**Aim of the task:** Tally every line featuring "interp", then give that tally alone.

>> START Dataset excerpt

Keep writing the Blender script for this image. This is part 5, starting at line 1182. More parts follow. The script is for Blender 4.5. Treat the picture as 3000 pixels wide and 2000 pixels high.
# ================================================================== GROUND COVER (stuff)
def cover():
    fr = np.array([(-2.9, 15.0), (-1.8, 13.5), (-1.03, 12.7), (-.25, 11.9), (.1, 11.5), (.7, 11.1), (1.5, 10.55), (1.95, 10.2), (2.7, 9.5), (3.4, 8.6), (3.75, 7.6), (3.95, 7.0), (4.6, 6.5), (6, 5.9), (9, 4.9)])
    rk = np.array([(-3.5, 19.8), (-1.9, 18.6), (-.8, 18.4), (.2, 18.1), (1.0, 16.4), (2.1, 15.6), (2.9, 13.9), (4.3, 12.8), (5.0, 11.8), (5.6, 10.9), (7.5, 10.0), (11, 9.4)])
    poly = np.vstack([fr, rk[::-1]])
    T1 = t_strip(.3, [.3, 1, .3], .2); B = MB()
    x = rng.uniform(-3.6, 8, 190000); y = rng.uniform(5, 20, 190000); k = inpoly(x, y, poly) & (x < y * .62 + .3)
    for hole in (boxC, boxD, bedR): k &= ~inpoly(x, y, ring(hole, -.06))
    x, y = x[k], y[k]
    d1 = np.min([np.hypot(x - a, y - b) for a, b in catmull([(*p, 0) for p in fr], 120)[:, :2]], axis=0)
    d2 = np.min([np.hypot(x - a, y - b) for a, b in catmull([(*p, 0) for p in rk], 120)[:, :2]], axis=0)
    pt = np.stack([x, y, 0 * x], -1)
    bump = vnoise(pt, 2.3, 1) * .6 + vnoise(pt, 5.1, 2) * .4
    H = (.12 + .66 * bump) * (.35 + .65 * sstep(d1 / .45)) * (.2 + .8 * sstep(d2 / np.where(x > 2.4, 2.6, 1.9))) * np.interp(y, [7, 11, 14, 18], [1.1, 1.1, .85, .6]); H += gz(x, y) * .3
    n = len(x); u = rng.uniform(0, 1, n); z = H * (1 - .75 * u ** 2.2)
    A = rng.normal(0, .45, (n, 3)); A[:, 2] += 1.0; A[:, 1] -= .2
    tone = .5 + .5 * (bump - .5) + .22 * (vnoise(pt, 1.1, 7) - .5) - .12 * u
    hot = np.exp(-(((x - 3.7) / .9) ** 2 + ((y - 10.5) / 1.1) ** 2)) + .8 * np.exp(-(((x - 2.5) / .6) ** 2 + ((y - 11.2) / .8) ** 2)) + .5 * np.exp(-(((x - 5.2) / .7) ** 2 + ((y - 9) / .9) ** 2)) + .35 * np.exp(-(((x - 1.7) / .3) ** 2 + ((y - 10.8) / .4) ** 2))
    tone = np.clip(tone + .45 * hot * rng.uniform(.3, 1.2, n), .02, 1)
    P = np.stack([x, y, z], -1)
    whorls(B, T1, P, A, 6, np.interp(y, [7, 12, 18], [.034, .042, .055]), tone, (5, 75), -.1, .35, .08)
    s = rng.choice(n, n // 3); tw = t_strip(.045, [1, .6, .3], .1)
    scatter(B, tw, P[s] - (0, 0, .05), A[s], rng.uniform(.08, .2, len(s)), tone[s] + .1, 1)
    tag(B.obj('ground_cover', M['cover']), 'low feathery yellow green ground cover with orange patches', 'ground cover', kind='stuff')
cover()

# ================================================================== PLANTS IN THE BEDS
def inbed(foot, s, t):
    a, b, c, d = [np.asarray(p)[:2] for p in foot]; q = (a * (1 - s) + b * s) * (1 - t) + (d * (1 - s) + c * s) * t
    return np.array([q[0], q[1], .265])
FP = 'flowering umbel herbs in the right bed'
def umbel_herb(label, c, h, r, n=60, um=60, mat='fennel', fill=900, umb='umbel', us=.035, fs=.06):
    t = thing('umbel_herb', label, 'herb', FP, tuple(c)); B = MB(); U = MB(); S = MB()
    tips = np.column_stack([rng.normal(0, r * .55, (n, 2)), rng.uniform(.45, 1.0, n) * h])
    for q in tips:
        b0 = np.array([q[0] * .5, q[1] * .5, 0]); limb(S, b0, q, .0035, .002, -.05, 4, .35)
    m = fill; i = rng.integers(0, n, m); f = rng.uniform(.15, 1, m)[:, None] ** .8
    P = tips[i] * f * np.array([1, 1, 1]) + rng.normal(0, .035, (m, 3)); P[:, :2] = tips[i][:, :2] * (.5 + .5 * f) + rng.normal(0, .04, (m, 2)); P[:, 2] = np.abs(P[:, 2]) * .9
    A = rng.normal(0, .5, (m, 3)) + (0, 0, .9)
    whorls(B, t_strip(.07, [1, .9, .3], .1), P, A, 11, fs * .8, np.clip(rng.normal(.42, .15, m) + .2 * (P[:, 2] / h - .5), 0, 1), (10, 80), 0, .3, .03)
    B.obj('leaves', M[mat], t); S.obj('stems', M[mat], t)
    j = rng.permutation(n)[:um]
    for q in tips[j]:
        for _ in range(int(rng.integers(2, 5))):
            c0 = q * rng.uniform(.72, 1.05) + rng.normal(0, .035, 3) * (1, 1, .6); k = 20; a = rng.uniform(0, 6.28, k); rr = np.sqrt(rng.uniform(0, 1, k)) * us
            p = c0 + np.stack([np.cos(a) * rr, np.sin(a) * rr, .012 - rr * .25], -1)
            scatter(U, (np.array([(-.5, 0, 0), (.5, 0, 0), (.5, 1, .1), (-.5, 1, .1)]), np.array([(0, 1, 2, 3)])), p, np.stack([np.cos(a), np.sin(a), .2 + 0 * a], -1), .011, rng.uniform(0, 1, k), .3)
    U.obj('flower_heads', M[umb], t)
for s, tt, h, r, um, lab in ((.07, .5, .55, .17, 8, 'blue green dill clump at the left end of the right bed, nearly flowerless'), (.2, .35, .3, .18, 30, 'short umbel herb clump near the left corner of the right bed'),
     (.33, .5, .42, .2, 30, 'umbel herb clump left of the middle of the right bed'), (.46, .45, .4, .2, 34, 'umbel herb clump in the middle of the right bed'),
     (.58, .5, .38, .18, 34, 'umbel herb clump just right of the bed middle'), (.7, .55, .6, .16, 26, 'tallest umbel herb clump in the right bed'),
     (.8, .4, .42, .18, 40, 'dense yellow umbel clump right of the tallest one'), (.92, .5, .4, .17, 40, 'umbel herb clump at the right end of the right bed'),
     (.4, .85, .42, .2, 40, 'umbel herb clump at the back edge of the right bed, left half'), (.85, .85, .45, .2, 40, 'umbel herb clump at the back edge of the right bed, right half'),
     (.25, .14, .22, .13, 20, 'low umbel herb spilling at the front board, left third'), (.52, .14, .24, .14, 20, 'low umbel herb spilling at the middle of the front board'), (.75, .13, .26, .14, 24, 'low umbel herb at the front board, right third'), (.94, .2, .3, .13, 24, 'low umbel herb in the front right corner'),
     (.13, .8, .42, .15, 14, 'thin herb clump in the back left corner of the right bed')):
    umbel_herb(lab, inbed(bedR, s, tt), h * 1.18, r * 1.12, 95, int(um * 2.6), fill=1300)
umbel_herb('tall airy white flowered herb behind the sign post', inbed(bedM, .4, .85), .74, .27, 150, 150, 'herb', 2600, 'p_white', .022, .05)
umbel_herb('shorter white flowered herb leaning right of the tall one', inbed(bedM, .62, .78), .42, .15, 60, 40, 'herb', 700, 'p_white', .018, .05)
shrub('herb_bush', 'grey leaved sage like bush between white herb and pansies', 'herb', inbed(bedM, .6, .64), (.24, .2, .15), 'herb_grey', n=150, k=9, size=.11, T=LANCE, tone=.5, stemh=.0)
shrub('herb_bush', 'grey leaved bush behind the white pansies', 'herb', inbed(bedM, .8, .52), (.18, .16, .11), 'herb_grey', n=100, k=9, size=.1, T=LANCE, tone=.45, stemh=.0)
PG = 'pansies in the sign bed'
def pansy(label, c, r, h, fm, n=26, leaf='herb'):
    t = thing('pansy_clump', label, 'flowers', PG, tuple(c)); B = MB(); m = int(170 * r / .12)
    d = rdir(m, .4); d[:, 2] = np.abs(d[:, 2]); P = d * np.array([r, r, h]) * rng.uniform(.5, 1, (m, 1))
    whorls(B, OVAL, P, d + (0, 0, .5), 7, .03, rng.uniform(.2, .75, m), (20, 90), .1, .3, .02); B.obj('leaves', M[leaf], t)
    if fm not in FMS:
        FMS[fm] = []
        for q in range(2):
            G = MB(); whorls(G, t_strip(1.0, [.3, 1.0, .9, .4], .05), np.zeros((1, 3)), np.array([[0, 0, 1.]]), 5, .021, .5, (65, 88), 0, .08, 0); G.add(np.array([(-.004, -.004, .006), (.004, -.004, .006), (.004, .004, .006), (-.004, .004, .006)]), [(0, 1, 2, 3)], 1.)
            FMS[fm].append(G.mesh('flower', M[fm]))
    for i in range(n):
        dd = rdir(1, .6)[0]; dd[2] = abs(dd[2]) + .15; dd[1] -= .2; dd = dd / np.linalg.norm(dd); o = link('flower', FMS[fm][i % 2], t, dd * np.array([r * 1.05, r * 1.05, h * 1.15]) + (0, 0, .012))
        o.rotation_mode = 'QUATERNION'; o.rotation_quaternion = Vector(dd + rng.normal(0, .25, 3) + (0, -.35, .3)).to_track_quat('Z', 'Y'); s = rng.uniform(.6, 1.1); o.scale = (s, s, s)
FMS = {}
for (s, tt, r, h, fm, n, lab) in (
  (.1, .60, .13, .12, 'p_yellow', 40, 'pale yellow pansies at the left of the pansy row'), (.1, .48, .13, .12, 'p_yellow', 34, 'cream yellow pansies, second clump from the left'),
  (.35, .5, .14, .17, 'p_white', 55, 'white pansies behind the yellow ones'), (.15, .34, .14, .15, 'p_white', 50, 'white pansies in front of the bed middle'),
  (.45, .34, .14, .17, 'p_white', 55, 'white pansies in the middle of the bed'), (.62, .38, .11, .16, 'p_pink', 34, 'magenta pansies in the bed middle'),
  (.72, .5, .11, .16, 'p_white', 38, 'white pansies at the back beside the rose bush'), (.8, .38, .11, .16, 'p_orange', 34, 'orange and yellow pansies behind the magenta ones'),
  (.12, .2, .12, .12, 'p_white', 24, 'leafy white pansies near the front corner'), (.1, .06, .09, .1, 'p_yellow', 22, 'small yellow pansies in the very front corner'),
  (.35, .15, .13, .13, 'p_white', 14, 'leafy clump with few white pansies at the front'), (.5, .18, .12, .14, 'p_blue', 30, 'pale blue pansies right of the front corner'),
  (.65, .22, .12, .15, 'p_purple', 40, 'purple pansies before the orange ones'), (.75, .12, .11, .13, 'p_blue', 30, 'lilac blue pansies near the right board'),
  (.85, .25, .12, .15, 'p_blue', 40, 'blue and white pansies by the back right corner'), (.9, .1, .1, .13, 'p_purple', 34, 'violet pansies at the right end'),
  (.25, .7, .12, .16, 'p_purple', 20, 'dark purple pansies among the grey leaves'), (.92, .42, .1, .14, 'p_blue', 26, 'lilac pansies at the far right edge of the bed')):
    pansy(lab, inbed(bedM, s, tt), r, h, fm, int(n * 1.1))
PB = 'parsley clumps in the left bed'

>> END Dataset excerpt

**Completed task:** 2